How many books have you read? For me it is a difficult question to be answered since I cannot really trace my memory back to my college ages. I quickly take a look at the records on 85 books were read in 2 years. Not a really book lover, huh? And there are several hundred kept unread on the shelves.

My professor got a personal library in his home. I guess there are several thousand books but only 5-10% of them, he says, have been read. So even for a professor, it is nearly impossible to read all books purchased. That means the number of unread books must be larger than that of read ones.

Where does this small observation take us to?

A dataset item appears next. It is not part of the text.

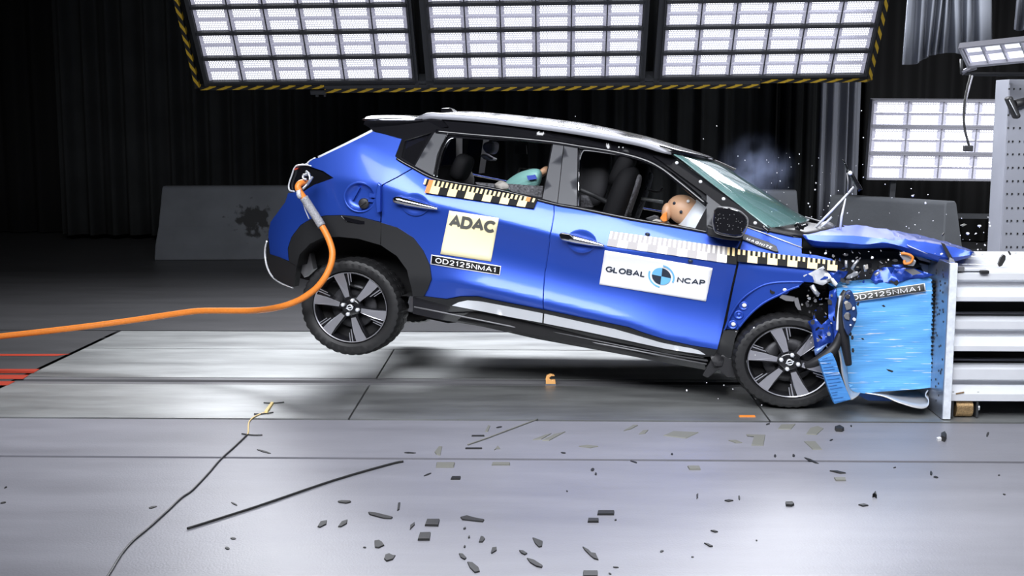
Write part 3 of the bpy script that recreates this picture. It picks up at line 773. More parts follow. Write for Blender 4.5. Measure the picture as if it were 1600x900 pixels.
# screen frit along the top and the near pillar trim, with white target dots
strip_obj('windscreen_header', [[Vector(r[k]) + Vector((.006, 0, .010)) for k in range(2)] for r in ws][::-1], M['black_gloss'])
surf_panel('front_pillar', [(1046, 240), (1058, 249), (1100, 279), (1140, 309.5), (1180, 341.5), (1206, 360), (1190, 360), (1166, 353), (1135, 328), (1100, 301), (1060, 272), (1035, 253), (1020, 243)], M['black_gloss'], off=.016, thick=.06, res=.05)
for x, y in ((1057.5, 254.5), (1094.5, 284), (1130.5, 310.8), (1180, 348.5)):
    p = sp(x, y, .022); bm = bmesh.new(); revolve(bm, [(.0105, .006), (.010, -.002), (.0005, -.004)], 12, 1.1, 1, p); bm_obj('target_dot', bm, M['white'], car)
for x, y in ((967, 230), (973.5, 230.5)):
    p = sp(x, y, .01); bm = bmesh.new(); revolve(bm, [(.005, .006), (.005, -.002), (.0005, -.003)], 8, 1, 1, p); bm_obj('target_dot', bm, M['white'], car)
slab_px('windscreen_sensor', [(1112, 250), (1118, 250), (1150, 264), (1147, 267), (1137, 262), (1118, 254)], .85, .05, M['black'])
# cowl below the screen
cw = []
for j in range(9):
    t = j / 8; b = math.sin(math.pi * t); row = []
    for x, y in ((1196, 353), (1206, 360), (1240, 366), (1256, 369)):
        p = cp(x, y, .14); row.append(Vector((p.x + b * .20, lerp(.14, CW - .14, t), p.z + b * .03 - .012)))
    cw.append(row)
strip_obj('cowl', cw[::-1], M['black'], thick=.02)
bar('scuttle_trim', [(1168, 352), (1184, 356.5), (1210, 362), (1240, 368.5)], .008, M['black'], off=.01)
for i, pts in enumerate(([(1192, 355, .06), (1199, 360, .05), (1201, 364, .05)], [(1243, 353, .30), (1246, 350, .28), (1253, 354, .26), (1261, 351, .24)], [(1244, 354, .3), (1246, 361, .3), (1250, 356, .28), (1256, 357, .28)])):
    tube_obj('torn_bracket', [cp(*p) for p in cr(pts, 4)], .010, M['black_gloss'], car)

# buckled bonnet: near lip, ridge, crown and far edge
us = [0, .12, .28, .45, .58, .72, .86, 1]
def curve_px(pts, w, n=29):
    c = cr([(*p, w) for p in pts], 8); c = [cp(*q) for q in c]
    return [c[round(k * (len(c) - 1) / (n - 1))] for k in range(n)]
lip = curve_px([(1262, 379), (1272, 386.5), (1306, 388), (1340, 389), (1372, 388), (1400, 389), (1420, 397), (1450, 405), (1477, 412), (1498, 407), (1516, 402)], .10)
mid_ = curve_px([(1258, 373), (1280, 377), (1320, 379), (1350, 382), (1380, 379), (1402, 383), (1420, 388), (1450, 395), (1478, 402), (1498, 401), (1518, 398)], .06)
ridge = curve_px([(1254, 367), (1280, 367.5), (1328, 368), (1360, 371), (1385, 373.5), (1408, 374), (1425, 375.5), (1450, 378.5), (1478, 384), (1500, 390), (1520, 395.5)], .07)
top1 = curve_px([(1262, 365), (1285, 361), (1318, 360), (1355, 363.5), (1380, 366), (1405, 368), (1425, 370.5), (1450, 375), (1478, 380.5), (1500, 387), (1522, 394.5)], .40)
top2 = curve_px([(1285, 361), (1300, 356), (1325, 352.5), (1345, 353), (1368, 355.5), (1395, 360), (1420, 365), (1445, 370.5), (1472, 376.5), (1500, 384.5), (1522, 394)], .85)
rows = [lip, mid_, ridge, top1, top2]
last = top2
rnd = random.Random(5)
for w in (1.15, 1.42, 1.56):
    rows.append([Vector((p.x, w, p.z - (w - .85) ** 2 * .16 + rnd.uniform(-.006, .006))) for p in top2])
hood_rows = []
for a, b in zip(rows[:-1], rows[1:]):
    for k in range(3): hood_rows.append([p.lerp(q, k / 3) for p, q in zip(a, b)])
hood_rows.append(rows[-1])
rnd = random.Random(3)
for i, r in enumerate(hood_rows):
    for k, p in enumerate(r):
        if 3 < i and 10 < k: r[k] = p + Vector((0, 0, rnd.uniform(-.007, .007)))
hood = strip_obj('hood', hood_rows, M['blue'], thick=.008)
for (a, b, c_, d) in (((1470, 379, .03), (1476, 381, .03), (1489, 404, .03), (1484, 408, .03)), ((1417, 382, .04), (1446, 395, .04), (1450, 397, .04), (1420, 385, .04))):
    slab_px('hood_shard', [a, b, c_, d], .03, .012, M['black'] if a[0] > 1450 else M['silver'])
slab_px('hood_shard', [(1484, 402), (1490, 405), (1493, 411), (1482, 412)], .02, .02, M['bare_metal'])
slab_px('wiper_hole_cover', [(1306, 352, .75), (1316, 351, .75), (1321, 355, .75), (1312, 359, .75), (1303, 358, .75)], .75, .02, M['black'])
# wipers thrown up by the crash
wp = tube_obj('wiper_arm', [cp(1265, 365, .55), cp(1300, 329, .55), cp(1334, 292.5, .55)], [.009, .007, .006], M['silver'], car)
tube_obj('wiper_arm', [cp(1274, 364, .6), cp(1300, 339, .6)], [.008, .006], M['silver'], car)
tube_obj('wiper_arm', [cp(1312, 364, .5), cp(1315, 338, .5), cp(1321.5, 310, .5)], [.008, .008, .004], M['silver'], car)
slab_px('wiper_blade', [(1306, 355, .55), (1311, 354, .55), (1316, 325, .55), (1321, 312, .55), (1313, 325, .55)], .55, .015, M['black'])
tube_obj('wiper_blade', [cp(*p) for p in cr([(1317.5, 249, .5), (1323, 262, .5), (1333, 277, .5), (1345, 297, .5)], 5)], [.006] * 8 + [.014] * 8, M['black_gloss'], car)
tube_obj('wiper_link', [cp(1324, 270, .5), cp(1325, 285, .5), cp(1324, 301, .5)], .005, M['engine_grey'], car)
bm = bmesh.new(); p = cp(1328.5, 270.5, .48); bmesh.ops.create_uvsphere(bm, u_segments=12, v_segments=8, radius=.014); bmesh.ops.translate(bm, vec=p, verts=bm.verts); bm_obj('wiper_nut', bm, M['white'], car, True)
tube_obj('wiper_link', [cp(1258, 339, .9), cp(1282, 346, .9), cp(1306, 353, .9)], .005, M['engine_grey'], car)
slab_px('wiper_motor', [(1282, 350, .7), (1292, 346, .7), (1302, 350, .7), (1306, 356, .7), (1292, 360, .7), (1280, 358, .7)], .7, .12, M['engine_grey'], bv=.015)

# door mirror
bm = bmesh.new(); P = [(1115, 328), (1121, 323.5), (1140, 325), (1155, 330), (1164, 337), (1168, 343), (1166, 356), (1160, 367), (1150, 369.5), (1125, 365.5), (1116, 361), (1113, 345)]
c0 = cp(1140, 346, -.13)
rings = []
for w, s in ((.02, .6), (-.02, .92), (-.07, 1.0), (-.12, 1.0), (-.15, .95), (-.158, .88)):
    rings.append([bm.verts.new(Vector((lerp(c0.x, q.x, s), w, lerp(c0.z, q.z, s)))) for q in (cp(x, y, -.13) for x, y in P)])
n = len(P)
for a, b in zip(rings[:-1], rings[1:]):
    for k in range(n): bm.faces.new((a[k], a[(k + 1) % n], b[(k + 1) % n], b[k]))
bm.faces.new(rings[-1]); bmesh.ops.recalc_face_normals(bm, faces=bm.faces[:])
mir = bm_obj('door_mirror', bm, M['mirror'], car); sharp(mir, 30)
tube_obj('mirror_rim', [cp(x, y, -.135) for x, y in cr([(1116, 330), (1113.5, 345), (1117, 361), (1126, 366), (1150, 370), (1160, 367.5), (1167, 355), (1168.5, 343), (1164, 336.5), (1155, 329.5), (1140, 324.5), (1121, 323.3)], 4)], .0045, M['engine_grey'], mir)
slab_px('mirror_foot', [(1104, 352), (1114, 356), (1122, 366), (1160, 370), (1157, 377), (1130, 374), (1104, 368)], -.06, .11, M['black'], mir, bv=.01)
bm = bmesh.new(); rnd = random.Random(11)
for k in range(34):
    x, y = rnd.uniform(1118, 1160), rnd.uniform(334, 364); add_box(bm, cp(x, y, -.160), (.004, .004, .004))
tag(bm_obj('mirror_chips', bm, M['engine_grey'], mir), kind='stuff')

# door handles
for px, lock in (((615, 310), 0), ((875, 367.5), 1)):
    x0, y0 = px; s = 1.0
    cup = sp(x0 + 34, y0 + 9); bm = bmesh.new()
    revolve(bm, [(.083, -.003), (.080, -.0045), (.06, -.001), (.0005, .0)], 28, 1.15, .92, cup - Vector((0, .003, 0)))
    h = bm_obj('handle_cup', bm, M['blue'], car)
    pts = [sp(x0 + dx, y0 + dy, .035) for dx, dy in ((0, 3), (6, 2.5), (20, 6), (45, 11.5), (60, 14.5), (69, 16.5))]
    bm = bmesh.new(); add_tube(bm, [tuple(p) for p in cr([tuple(p) for p in pts], 4)], [.018 + .010 * math.sin(math.pi * min(1, k / 10)) if k < 8 else lerp(.027, .006, (k - 8) / 12) for k in range(21)], 10)
    hd = bm_obj('door_handle', bm, M['chrome'], car)
    if lock:
        slab_px('lock_cap', [(873, 366), (877, 363.5), (890, 365.5), (898, 372), (888, 375), (876, 373)], W(cp(885, 369).x, cp(885, 369).z) - .066, .03, M['black_gloss'], hd, bv=.006)

# ------------------------------------------------------------------ stickers
def quad_pt(Q, s, t): # Q = TL, TR, BR, BL ; s right, t down
    a = (lerp(Q[0][0], Q[1][0], s), lerp(Q[0][1], Q[1][1], s)); b = (lerp(Q[3][0], Q[2][0], s), lerp(Q[3][1], Q[2][1], s))
    return lerp(a[0], b[0], t), lerp(a[1], b[1], t)
def sticker(name, Q, m, off=.005, nx=14, ny=8, parent=None, surf=None):
    f = surf or (lambda x, y: sp(x, y, off))
    vs = [f(*quad_pt(Q, i / nx, j / ny)) for j in range(ny + 1) for i in range(nx + 1)]
    fs = [(j * (nx + 1) + i, (j + 1) * (nx + 1) + i, (j + 1) * (nx + 1) + i + 1, j * (nx + 1) + i + 1) for j in range(ny) for i in range(nx)]
    o = mesh_obj(name, vs, fs, m, parent if parent is not None else car); sharp(o, 45)
    sl = o.modifiers.new('solid', 'SOLIDIFY'); sl.thickness = .0012; sl.offset = -1
    return o
def arc(cx, cy, rx, ry, a0, a1, n=12): return [(cx + rx * math.cos(R(lerp(a0, a1, k / n))), cy + ry * math.sin(R(lerp(a0, a1, k / n)))) for k in range(n + 1)]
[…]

When I read The Black Swan, I found a small Eureka flashing on my mind – unread books are much more important than those read, since “private library is not an ego-boosting appendage but a research tool”, the author elaborates, “You will accumulate more knowledge and more books as you grow older, and the growing number of unread books on the shelves will look at you menacingly.” This collection of unread books is called anti-library.

The growing number of unread books on shelves reminds not just my ignorance, nor did I find myself the need to be more humble. We just put too much focus on the knowledge we know, or the skill that we can grasp. It is a bias in human mental operations. We need to overcome the tendency and make attempt to focus on the unread books.

So Black Swan, now a metaphor that encapsulates a surprising event with major impact, comes from our ignorance of the unread books. The attempt to focus to the undiscovered, or being a “skeptical empiricist”, is a crucial step to understand the impact of the highly improbable.